Another royalist, Margret Harris, 86, had last see the royal family in 1983 when the Queen mother visited New Zealand.

"I think they are really good. I am very happy with the royal family. If I didn't come I'd regret it," she said.

Before the couple left they were presented with a miniature version of the Sealegs amphibious craft as a gift to Prince George from the company.

And then they were into their car and off to the Whenuapai airport heading back to Wellington, waving to the adoring crowds as they drove away.


Most excited to meet the royals in Auckland's Viaduct Basin was a small child, Lili Reynolds, aged eight, who had won a meeting with the duke and duchess through the Make-a-Wish Foundation.

Lili told reporters she said to the royal couple: "Pleased to meet Your Royal Highnesses", as she handed over a posy of flowers.

The duchess asked how her treatment was going, to which Lili replied, "good".

The royals did not let pouring rain stop them meeting and greeting Kiwis who lined the Viaduct Basin to see them race.

They arrived to massive cheers from the crowd and proceeded to shake hands with as many people as they could. Children holding Union Jacks and flowers were among the crowd, lined up six deep in places.
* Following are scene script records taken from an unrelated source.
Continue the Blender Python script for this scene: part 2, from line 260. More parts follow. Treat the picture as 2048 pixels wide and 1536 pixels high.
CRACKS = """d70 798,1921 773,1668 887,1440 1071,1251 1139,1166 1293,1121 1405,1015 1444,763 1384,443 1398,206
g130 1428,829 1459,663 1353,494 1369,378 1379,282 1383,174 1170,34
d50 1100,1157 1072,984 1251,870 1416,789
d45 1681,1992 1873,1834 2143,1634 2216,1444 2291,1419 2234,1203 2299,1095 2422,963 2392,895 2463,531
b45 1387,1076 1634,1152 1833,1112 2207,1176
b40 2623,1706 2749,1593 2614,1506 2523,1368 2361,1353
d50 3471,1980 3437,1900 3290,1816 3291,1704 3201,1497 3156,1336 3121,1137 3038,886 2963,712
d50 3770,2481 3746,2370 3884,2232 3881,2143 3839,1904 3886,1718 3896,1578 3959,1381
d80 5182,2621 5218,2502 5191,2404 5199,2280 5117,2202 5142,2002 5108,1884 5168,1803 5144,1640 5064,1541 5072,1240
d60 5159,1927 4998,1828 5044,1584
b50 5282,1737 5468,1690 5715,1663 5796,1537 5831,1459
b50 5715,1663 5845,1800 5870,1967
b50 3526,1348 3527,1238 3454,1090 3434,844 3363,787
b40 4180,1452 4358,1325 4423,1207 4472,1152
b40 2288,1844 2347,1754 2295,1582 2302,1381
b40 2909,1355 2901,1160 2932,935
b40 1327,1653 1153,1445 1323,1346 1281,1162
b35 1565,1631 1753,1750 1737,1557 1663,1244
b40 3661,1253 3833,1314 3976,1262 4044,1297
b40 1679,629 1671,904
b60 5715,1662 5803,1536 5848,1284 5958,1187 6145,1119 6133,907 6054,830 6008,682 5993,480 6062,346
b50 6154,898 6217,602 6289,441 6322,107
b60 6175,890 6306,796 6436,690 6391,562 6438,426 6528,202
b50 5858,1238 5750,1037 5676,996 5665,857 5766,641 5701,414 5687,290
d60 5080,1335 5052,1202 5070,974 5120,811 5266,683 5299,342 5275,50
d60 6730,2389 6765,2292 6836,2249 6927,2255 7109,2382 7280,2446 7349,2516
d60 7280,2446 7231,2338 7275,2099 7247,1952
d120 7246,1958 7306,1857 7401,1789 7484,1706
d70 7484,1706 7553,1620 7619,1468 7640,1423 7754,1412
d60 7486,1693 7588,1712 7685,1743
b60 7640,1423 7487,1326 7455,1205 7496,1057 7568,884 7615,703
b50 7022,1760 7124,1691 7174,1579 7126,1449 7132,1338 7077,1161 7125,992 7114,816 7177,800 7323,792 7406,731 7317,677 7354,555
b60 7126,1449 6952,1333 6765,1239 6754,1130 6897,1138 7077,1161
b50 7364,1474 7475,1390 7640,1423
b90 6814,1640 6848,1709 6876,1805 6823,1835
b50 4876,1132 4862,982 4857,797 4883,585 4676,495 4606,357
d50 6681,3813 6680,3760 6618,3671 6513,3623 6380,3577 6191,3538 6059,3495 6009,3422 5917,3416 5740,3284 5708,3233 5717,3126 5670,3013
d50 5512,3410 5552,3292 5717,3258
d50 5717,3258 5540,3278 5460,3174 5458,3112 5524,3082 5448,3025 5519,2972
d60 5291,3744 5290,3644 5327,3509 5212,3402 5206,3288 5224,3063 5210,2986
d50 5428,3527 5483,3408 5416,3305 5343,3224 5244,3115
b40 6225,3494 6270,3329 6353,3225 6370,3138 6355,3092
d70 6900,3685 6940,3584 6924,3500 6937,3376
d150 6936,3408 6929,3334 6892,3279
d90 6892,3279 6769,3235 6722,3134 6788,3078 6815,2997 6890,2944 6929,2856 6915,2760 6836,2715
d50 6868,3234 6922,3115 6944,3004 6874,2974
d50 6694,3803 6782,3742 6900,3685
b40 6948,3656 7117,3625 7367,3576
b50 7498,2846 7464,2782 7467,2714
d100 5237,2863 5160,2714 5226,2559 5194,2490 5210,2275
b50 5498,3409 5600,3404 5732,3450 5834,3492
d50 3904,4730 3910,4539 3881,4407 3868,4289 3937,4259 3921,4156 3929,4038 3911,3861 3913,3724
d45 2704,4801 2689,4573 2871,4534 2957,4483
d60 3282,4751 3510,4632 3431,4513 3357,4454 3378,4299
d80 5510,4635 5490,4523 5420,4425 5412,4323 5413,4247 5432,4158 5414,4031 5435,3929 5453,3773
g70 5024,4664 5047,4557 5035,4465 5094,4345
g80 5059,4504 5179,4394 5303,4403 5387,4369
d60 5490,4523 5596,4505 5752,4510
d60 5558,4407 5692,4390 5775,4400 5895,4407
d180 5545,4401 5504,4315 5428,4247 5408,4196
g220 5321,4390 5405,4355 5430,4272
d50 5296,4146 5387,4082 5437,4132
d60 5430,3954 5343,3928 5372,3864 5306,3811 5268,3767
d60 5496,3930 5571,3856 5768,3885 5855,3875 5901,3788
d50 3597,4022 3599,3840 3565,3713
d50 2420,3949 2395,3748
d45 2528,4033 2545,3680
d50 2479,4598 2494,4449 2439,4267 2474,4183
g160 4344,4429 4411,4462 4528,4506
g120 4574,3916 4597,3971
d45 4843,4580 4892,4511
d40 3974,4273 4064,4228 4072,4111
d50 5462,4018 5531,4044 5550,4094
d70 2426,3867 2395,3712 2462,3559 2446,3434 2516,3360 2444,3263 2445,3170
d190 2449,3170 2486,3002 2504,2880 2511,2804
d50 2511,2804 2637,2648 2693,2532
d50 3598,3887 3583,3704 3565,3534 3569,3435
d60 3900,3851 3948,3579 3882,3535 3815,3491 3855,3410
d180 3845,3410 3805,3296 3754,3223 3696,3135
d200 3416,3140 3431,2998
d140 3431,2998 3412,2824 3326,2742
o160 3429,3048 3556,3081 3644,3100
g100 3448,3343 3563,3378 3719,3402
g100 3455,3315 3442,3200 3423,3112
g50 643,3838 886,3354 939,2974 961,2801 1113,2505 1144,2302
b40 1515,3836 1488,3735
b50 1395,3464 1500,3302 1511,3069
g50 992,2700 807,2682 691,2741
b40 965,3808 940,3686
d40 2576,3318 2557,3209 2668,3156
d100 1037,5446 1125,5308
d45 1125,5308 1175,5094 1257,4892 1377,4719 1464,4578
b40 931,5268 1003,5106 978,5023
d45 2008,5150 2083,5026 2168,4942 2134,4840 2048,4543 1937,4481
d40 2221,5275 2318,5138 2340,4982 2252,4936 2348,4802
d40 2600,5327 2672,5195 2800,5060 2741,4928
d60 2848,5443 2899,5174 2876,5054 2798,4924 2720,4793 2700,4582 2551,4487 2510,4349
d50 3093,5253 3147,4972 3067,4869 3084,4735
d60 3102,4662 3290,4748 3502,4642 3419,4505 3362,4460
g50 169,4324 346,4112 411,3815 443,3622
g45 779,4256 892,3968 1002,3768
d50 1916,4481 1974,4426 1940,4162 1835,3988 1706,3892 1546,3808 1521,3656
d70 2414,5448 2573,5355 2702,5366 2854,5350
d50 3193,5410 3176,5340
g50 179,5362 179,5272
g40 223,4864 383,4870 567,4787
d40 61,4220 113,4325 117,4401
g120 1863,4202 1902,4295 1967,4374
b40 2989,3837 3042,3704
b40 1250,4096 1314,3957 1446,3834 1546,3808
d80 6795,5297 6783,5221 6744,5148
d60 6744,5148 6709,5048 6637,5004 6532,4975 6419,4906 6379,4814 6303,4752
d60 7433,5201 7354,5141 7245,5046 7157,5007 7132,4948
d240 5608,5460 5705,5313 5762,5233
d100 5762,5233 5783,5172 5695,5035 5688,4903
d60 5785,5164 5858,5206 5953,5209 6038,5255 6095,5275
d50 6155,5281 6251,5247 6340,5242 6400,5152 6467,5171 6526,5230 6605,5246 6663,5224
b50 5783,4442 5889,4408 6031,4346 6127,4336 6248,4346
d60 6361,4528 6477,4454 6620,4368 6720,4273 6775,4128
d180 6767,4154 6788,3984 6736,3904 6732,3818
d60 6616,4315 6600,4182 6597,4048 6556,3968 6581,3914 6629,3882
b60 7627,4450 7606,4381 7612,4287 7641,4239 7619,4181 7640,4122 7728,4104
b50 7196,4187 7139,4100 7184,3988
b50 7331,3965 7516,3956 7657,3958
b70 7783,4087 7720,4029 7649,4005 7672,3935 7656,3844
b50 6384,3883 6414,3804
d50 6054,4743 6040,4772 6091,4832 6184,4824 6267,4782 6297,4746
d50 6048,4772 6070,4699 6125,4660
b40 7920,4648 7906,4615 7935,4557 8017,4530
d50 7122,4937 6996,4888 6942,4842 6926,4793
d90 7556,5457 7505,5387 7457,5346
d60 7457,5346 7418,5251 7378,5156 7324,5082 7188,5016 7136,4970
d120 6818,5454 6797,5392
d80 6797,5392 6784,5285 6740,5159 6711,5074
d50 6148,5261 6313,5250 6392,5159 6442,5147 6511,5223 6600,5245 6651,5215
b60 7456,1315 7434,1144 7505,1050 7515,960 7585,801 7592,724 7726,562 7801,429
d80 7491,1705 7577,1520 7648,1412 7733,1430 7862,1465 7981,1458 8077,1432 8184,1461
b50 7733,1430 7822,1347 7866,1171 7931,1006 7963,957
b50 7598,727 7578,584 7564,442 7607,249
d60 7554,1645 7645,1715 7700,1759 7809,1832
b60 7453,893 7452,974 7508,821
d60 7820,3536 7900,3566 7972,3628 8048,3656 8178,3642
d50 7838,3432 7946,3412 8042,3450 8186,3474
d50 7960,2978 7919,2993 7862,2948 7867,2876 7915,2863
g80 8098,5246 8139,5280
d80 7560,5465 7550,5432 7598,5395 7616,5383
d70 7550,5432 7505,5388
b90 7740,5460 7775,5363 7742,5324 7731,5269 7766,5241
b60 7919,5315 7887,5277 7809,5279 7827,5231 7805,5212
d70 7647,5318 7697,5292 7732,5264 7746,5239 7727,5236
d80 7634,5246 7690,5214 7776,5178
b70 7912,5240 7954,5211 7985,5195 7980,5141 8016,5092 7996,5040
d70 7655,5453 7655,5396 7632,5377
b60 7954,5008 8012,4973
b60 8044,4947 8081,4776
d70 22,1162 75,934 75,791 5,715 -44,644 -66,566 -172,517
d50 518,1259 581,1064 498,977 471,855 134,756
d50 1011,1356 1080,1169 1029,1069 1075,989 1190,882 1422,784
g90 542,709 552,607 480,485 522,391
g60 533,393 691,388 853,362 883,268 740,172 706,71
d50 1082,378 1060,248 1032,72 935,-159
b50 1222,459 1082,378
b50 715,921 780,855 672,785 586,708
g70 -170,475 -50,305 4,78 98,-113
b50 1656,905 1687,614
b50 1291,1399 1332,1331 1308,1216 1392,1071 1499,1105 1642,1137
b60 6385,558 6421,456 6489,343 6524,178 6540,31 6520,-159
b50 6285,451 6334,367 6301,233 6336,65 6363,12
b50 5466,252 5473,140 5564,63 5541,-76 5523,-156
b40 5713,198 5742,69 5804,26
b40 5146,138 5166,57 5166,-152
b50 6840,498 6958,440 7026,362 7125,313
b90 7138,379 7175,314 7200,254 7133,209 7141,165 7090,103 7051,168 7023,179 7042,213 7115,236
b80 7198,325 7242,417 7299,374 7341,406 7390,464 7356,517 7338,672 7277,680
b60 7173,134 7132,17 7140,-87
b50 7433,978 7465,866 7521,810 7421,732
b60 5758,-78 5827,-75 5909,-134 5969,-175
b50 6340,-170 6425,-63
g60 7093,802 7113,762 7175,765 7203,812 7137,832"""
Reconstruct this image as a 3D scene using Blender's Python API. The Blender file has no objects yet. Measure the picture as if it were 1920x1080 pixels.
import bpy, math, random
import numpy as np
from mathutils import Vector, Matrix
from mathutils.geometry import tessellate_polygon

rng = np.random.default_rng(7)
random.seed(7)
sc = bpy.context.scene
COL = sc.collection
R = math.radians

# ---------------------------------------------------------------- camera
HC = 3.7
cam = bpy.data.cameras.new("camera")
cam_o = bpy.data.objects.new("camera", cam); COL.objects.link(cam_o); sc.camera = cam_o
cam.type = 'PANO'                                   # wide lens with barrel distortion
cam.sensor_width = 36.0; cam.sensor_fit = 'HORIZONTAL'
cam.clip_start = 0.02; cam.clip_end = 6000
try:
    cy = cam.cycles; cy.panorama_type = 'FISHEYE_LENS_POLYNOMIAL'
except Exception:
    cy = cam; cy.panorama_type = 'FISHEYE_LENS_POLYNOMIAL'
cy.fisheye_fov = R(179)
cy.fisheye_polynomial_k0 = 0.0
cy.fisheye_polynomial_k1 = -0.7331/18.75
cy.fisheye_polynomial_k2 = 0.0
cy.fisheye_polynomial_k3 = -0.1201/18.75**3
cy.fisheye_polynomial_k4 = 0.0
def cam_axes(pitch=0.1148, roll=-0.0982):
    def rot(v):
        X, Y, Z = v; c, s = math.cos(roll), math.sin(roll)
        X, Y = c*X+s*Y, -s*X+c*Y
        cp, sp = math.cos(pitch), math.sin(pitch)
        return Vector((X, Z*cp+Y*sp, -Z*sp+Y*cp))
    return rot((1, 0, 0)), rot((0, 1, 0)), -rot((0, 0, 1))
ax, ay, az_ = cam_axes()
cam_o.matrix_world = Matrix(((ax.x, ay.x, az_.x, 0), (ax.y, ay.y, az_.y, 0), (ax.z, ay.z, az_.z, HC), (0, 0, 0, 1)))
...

After a brief walkabout outside the Team New Zealand base, William and Catherine spoke to Barker and crew before making their way down the gangway towards the yachts as rain bucketed down.

The royals posed for photos with Barker and Dalton on the stern of luxury yacht Imagine, before going inside to prepare for their contest.

Meanwhile, a small aircraft flew across the sky, towing a banner saying, "Time for a Kiwi head of state" – an aerial advert organised by New Zealand Republic. It went unnoticed by most of the thousands of people there.

Conditions, between 8-10 knots, were perfect for the two or three match races, Emirates Team NZ chief operating officer Kevin Shoebridge said.

Both yachts would have crews of young sailors on board, though experienced sailors Dalton and Barker would be in charge.

"We've got to be pretty safety conscious," Shoebridge said.

He said there would be no jockeying around at the pre-start as for a proper America's cup race, just a fleet start.

The duke and duchess are sports mad, and extremely competitive.

Kate has more sailing experience than her husband.

Still, some yachting premises held true.

"The start's always important, but they'll be sailing under shifty conditions with tide movement," Shoebridge said.

The difficulty for crowds at the basin trying to see the race is that the yachts look so much the same, that from the shore it will be unclear which of the royals is in front, or ultimately victorious.